Maximising tax benefits 

Flora and Rufus, like their parents, have their own personal tax allowance, which in theory should be adequate to cover investment income or savings interest on a substantial portfolio...

...but it's not quite that straightforward.

The taxation of Rufus's savings income depends first on who sets up the plan, and second, on how much income is generated within it.

  • If the capital in his savings plan comes from relatives, friends, or anyone other than his parents, then any income generated will be set against Rufus's own personal allowance, currently £4,745
  • Assuming interest paid at 5 per cent a year, Rufus would need investments of almost £95,000 to generate enough income to breach the personal allowance
  • However, it's a different story for Rufus's mum and dad. The first £100 of income produced by the financial contributions of each parent (i.e. £200 in total) is treated as belonging to Rufus himself and offset against his personal allowance; but any further income will be treated by the Inland Revenue as belonging to his parents, and they'll be taxed accordingly.

It's also worth mentioning that many grandparents these days have inheritance tax (IHT) issues. Regular savings made for grandchildren not only benefit the next generation but can help to reduce their taxable estate. There's no IHT to pay on regular gifts made out of normal expenditure - so, for example, monthly contributions to a savings plan or termly school fees paid by a grandparent would be tax-exempt.  An IFA can give more guidance on planning for tax efficiency.

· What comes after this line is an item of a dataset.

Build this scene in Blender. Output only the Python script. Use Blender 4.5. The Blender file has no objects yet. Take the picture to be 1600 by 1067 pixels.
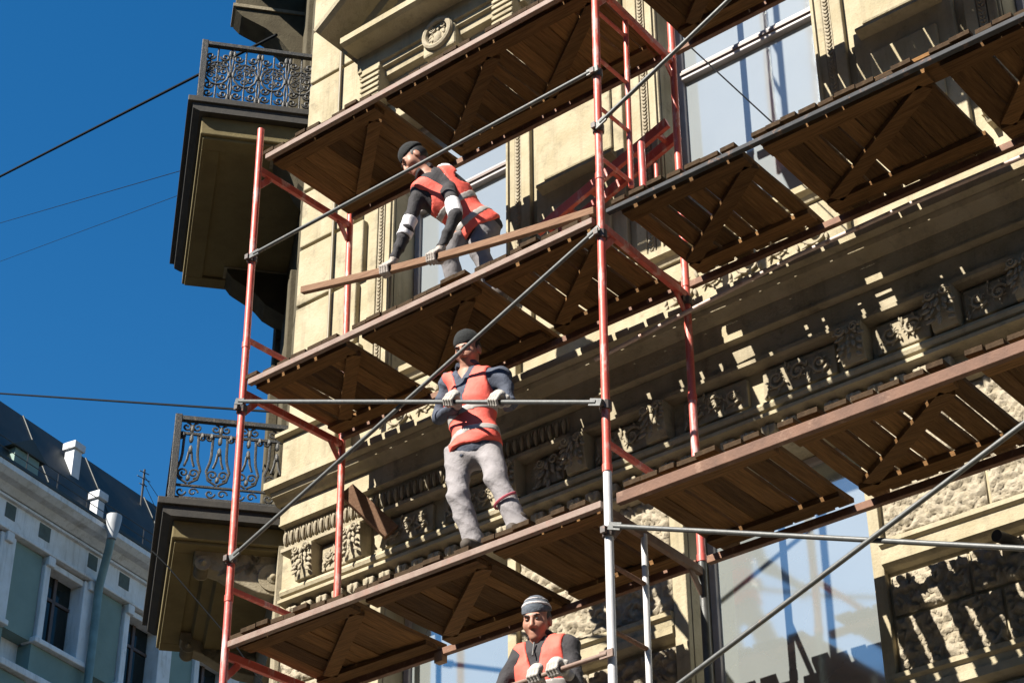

More on the complexities of saving for children and tax (including information on the new Child Trust Fund to be introduced in April 2005 for children born after 31 August 2002) is available from the Inland Revenue . In brief, the Government will contribute £250 to each child's fund at the outset. This can then be supplemented by the child's family or friends, up to £1,200 each year, until the child reaches eighteen. All capital gains and income are tax free for the life of the fund.